**Directions:** Set out every line bearing the string "picture".

(Scripts that build scenes)

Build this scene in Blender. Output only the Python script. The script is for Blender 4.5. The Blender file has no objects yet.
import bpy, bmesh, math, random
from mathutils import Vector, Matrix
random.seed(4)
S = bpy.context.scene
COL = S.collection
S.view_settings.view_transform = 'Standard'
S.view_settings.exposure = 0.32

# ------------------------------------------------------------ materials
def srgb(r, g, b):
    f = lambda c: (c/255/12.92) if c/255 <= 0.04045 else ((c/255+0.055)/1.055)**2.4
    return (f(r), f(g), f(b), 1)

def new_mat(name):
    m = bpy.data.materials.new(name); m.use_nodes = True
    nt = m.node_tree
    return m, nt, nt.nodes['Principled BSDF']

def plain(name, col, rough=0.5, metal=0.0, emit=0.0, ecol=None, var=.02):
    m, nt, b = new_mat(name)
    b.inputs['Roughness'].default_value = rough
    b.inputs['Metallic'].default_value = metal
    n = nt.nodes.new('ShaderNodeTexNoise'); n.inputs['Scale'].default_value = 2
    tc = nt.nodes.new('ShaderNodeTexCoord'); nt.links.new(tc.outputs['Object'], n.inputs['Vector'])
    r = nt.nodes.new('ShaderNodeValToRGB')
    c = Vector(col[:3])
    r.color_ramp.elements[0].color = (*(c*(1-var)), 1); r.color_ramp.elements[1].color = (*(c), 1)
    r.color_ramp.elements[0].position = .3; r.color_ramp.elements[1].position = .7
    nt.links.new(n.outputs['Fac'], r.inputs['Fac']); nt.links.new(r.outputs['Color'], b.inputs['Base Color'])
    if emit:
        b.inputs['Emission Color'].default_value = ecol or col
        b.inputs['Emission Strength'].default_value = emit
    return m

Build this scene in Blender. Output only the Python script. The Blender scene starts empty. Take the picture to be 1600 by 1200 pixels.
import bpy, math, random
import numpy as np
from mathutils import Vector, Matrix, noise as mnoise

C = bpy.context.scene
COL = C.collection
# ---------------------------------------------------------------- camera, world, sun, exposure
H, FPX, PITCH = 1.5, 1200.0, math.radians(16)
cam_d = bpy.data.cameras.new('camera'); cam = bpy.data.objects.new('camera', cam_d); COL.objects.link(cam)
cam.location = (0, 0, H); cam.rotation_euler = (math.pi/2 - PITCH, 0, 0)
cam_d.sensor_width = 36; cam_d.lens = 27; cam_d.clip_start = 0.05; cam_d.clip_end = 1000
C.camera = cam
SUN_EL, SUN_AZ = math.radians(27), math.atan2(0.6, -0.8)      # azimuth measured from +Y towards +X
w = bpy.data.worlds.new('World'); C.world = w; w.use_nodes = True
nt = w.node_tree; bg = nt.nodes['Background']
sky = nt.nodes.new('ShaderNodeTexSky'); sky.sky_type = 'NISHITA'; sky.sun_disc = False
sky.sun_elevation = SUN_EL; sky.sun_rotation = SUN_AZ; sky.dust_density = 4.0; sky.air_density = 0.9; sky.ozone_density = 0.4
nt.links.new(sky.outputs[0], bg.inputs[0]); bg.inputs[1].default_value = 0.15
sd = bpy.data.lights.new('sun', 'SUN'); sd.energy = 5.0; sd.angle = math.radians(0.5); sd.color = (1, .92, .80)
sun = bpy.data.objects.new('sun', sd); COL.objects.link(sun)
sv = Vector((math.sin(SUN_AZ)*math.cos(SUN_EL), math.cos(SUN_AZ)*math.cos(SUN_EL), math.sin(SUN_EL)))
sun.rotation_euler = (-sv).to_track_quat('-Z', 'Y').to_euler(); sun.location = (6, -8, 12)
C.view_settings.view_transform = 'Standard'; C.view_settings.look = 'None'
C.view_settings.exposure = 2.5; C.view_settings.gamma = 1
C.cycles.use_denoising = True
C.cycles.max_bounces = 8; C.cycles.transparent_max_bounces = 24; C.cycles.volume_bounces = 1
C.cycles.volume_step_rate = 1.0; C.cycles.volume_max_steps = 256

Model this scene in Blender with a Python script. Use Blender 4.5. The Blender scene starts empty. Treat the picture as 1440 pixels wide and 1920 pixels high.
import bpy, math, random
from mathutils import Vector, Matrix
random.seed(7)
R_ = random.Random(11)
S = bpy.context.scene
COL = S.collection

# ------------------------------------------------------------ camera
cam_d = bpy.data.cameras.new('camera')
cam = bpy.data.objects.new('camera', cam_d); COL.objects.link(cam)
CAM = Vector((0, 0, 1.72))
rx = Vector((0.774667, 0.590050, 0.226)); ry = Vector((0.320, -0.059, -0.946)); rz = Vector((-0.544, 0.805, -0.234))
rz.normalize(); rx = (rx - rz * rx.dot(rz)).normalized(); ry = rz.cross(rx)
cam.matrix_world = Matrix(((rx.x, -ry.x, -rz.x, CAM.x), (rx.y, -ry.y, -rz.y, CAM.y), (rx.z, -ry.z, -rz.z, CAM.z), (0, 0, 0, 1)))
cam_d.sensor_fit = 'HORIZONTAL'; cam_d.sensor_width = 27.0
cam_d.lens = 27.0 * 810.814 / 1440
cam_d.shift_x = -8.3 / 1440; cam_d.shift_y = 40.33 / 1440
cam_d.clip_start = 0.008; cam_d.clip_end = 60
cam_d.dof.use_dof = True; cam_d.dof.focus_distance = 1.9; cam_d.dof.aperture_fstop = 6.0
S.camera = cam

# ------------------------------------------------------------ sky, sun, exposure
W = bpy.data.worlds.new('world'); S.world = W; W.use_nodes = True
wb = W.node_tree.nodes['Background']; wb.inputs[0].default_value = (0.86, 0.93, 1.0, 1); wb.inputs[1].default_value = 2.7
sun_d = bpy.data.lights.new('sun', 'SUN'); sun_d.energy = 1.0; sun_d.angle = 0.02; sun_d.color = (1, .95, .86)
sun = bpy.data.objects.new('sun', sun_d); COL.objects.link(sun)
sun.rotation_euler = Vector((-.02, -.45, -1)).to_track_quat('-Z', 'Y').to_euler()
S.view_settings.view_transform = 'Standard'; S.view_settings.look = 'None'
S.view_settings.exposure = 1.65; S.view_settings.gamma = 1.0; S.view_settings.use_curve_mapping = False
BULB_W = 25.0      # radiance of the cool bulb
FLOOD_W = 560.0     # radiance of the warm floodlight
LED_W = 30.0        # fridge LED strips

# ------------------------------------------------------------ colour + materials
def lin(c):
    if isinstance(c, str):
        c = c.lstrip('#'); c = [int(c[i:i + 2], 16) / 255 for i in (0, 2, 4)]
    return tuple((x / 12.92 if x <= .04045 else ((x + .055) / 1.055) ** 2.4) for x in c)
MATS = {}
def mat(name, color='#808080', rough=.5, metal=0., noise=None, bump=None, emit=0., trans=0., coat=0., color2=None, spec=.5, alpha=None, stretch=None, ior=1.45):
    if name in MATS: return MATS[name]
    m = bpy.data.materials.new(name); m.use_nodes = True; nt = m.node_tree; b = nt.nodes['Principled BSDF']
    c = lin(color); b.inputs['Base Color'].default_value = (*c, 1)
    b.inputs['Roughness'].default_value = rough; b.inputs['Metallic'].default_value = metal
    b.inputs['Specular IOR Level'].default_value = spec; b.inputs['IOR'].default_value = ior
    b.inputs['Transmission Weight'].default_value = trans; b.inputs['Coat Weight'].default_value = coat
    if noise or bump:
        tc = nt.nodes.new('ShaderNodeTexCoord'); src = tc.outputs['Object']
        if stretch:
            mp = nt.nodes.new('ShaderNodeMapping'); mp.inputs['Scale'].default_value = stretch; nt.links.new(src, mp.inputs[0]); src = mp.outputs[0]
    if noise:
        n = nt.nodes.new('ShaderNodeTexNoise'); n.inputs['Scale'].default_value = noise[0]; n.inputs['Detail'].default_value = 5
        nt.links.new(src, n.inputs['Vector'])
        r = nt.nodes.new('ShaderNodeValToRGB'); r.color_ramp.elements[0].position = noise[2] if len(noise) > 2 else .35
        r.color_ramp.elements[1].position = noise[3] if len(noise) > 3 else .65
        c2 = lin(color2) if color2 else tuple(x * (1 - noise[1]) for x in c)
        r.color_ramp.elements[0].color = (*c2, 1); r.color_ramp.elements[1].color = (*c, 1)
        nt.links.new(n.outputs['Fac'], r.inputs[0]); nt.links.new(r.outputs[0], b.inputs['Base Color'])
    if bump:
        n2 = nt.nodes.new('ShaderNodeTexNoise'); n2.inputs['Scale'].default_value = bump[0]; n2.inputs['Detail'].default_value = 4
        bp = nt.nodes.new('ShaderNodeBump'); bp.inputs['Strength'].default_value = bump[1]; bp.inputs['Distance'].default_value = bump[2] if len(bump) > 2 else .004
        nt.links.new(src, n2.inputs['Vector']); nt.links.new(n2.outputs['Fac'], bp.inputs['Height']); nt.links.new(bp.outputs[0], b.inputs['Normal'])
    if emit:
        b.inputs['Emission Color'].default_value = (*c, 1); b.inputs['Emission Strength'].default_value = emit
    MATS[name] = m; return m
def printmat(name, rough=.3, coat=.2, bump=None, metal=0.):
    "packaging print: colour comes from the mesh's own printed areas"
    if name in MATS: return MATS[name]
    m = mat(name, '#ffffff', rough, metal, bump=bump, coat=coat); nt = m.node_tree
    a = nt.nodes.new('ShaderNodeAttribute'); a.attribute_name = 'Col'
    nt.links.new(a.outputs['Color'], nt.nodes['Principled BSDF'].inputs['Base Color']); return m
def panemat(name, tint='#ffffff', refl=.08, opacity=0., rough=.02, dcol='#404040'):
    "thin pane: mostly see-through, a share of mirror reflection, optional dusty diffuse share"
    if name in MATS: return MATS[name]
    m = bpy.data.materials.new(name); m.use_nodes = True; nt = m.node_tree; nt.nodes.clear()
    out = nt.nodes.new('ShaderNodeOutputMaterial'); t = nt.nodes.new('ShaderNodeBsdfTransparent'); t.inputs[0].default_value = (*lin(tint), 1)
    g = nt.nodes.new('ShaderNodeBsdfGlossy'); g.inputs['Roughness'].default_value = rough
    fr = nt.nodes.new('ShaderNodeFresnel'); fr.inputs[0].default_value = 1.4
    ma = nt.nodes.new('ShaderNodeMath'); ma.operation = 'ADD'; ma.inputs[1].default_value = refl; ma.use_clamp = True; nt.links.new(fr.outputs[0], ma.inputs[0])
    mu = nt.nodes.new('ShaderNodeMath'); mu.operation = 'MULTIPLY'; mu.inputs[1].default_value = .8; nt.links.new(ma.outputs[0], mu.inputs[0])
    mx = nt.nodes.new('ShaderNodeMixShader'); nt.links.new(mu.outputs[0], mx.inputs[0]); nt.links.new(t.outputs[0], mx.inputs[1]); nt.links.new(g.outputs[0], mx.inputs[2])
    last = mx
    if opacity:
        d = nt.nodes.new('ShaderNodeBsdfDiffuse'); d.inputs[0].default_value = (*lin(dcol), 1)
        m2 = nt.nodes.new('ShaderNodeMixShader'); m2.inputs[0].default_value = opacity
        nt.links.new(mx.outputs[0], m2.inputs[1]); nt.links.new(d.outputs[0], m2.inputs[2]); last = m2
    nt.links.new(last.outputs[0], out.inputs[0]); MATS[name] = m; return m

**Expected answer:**
Build this scene in Blender. Output only the Python script. The Blender scene starts empty. Take the picture to be 1600 by 1200 pixels.
Model this scene in Blender with a Python script. Use Blender 4.5. The Blender scene starts empty. Treat the picture as 1440 pixels wide and 1920 pixels high.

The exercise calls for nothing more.